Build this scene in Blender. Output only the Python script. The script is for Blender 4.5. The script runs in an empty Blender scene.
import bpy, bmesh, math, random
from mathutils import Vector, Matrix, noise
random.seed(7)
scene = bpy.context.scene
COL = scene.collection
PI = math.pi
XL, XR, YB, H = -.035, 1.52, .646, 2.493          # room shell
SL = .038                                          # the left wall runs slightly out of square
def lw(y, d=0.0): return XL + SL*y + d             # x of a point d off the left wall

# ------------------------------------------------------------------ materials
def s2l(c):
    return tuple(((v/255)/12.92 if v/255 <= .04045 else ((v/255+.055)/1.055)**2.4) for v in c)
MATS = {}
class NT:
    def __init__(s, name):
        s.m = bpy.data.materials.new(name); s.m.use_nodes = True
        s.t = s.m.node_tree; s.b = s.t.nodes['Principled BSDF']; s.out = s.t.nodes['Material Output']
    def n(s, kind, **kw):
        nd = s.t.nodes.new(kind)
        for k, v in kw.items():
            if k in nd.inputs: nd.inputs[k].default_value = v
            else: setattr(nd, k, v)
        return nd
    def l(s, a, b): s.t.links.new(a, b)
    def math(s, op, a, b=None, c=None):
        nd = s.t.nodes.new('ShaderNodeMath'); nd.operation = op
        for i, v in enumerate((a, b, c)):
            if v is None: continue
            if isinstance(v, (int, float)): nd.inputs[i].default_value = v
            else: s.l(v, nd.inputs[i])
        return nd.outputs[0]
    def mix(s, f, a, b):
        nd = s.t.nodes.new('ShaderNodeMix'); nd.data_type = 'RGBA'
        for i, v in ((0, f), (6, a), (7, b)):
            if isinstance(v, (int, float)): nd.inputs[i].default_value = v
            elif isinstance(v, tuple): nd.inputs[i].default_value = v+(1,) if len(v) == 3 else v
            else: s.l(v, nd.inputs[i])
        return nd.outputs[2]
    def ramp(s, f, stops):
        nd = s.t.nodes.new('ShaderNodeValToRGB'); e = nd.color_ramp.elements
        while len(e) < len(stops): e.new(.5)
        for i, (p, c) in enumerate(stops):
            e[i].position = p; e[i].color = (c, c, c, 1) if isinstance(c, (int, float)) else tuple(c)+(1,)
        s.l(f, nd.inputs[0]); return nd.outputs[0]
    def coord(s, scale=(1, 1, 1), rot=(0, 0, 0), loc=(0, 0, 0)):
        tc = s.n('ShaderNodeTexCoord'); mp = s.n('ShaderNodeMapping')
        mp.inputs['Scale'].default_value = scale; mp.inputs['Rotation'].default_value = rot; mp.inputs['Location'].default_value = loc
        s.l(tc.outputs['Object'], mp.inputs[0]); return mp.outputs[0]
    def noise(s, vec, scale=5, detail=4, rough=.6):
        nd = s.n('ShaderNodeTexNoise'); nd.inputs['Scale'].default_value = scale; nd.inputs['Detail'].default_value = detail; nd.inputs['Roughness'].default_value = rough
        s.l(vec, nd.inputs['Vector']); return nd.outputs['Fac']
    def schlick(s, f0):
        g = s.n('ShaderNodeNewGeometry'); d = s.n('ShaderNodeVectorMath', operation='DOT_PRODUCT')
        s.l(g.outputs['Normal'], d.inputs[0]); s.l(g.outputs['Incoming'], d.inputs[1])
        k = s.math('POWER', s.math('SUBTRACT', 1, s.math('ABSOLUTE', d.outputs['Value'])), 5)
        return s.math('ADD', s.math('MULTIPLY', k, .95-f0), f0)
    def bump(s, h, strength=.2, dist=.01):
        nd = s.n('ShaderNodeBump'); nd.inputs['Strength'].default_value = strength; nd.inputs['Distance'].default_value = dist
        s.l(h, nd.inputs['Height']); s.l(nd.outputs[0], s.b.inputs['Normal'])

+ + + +

• Instruction: Write down the full listing again, exactly.

• Completed task:
Build this scene in Blender. Output only the Python script. The script is for Blender 4.5. The script runs in an empty Blender scene.
import bpy, bmesh, math, random
from mathutils import Vector, Matrix, noise
random.seed(7)
scene = bpy.context.scene
COL = scene.collection
PI = math.pi
XL, XR, YB, H = -.035, 1.52, .646, 2.493          # room shell
SL = .038                                          # the left wall runs slightly out of square
def lw(y, d=0.0): return XL + SL*y + d             # x of a point d off the left wall

# ------------------------------------------------------------------ materials
def s2l(c):
    return tuple(((v/255)/12.92 if v/255 <= .04045 else ((v/255+.055)/1.055)**2.4) for v in c)
MATS = {}
class NT:
    def __init__(s, name):
        s.m = bpy.data.materials.new(name); s.m.use_nodes = True
        s.t = s.m.node_tree; s.b = s.t.nodes['Principled BSDF']; s.out = s.t.nodes['Material Output']
    def n(s, kind, **kw):
        nd = s.t.nodes.new(kind)
        for k, v in kw.items():
            if k in nd.inputs: nd.inputs[k].default_value = v
            else: setattr(nd, k, v)
        return nd
    def l(s, a, b): s.t.links.new(a, b)
    def math(s, op, a, b=None, c=None):
        nd = s.t.nodes.new('ShaderNodeMath'); nd.operation = op
        for i, v in enumerate((a, b, c)):
            if v is None: continue
            if isinstance(v, (int, float)): nd.inputs[i].default_value = v
            else: s.l(v, nd.inputs[i])
        return nd.outputs[0]
    def mix(s, f, a, b):
        nd = s.t.nodes.new('ShaderNodeMix'); nd.data_type = 'RGBA'
        for i, v in ((0, f), (6, a), (7, b)):
            if isinstance(v, (int, float)): nd.inputs[i].default_value = v
            elif isinstance(v, tuple): nd.inputs[i].default_value = v+(1,) if len(v) == 3 else v
            else: s.l(v, nd.inputs[i])
        return nd.outputs[2]
    def ramp(s, f, stops):
        nd = s.t.nodes.new('ShaderNodeValToRGB'); e = nd.color_ramp.elements
        while len(e) < len(stops): e.new(.5)
        for i, (p, c) in enumerate(stops):
            e[i].position = p; e[i].color = (c, c, c, 1) if isinstance(c, (int, float)) else tuple(c)+(1,)
        s.l(f, nd.inputs[0]); return nd.outputs[0]
    def coord(s, scale=(1, 1, 1), rot=(0, 0, 0), loc=(0, 0, 0)):
        tc = s.n('ShaderNodeTexCoord'); mp = s.n('ShaderNodeMapping')
        mp.inputs['Scale'].default_value = scale; mp.inputs['Rotation'].default_value = rot; mp.inputs['Location'].default_value = loc
        s.l(tc.outputs['Object'], mp.inputs[0]); return mp.outputs[0]
    def noise(s, vec, scale=5, detail=4, rough=.6):
        nd = s.n('ShaderNodeTexNoise'); nd.inputs['Scale'].default_value = scale; nd.inputs['Detail'].default_value = detail; nd.inputs['Roughness'].default_value = rough
        s.l(vec, nd.inputs['Vector']); return nd.outputs['Fac']
    def schlick(s, f0):
        g = s.n('ShaderNodeNewGeometry'); d = s.n('ShaderNodeVectorMath', operation='DOT_PRODUCT')
        s.l(g.outputs['Normal'], d.inputs[0]); s.l(g.outputs['Incoming'], d.inputs[1])
        k = s.math('POWER', s.math('SUBTRACT', 1, s.math('ABSOLUTE', d.outputs['Value'])), 5)
        return s.math('ADD', s.math('MULTIPLY', k, .95-f0), f0)
    def bump(s, h, strength=.2, dist=.01):
        nd = s.n('ShaderNodeBump'); nd.inputs['Strength'].default_value = strength; nd.inputs['Distance'].default_value = dist
        s.l(h, nd.inputs['Height']); s.l(nd.outputs[0], s.b.inputs['Normal'])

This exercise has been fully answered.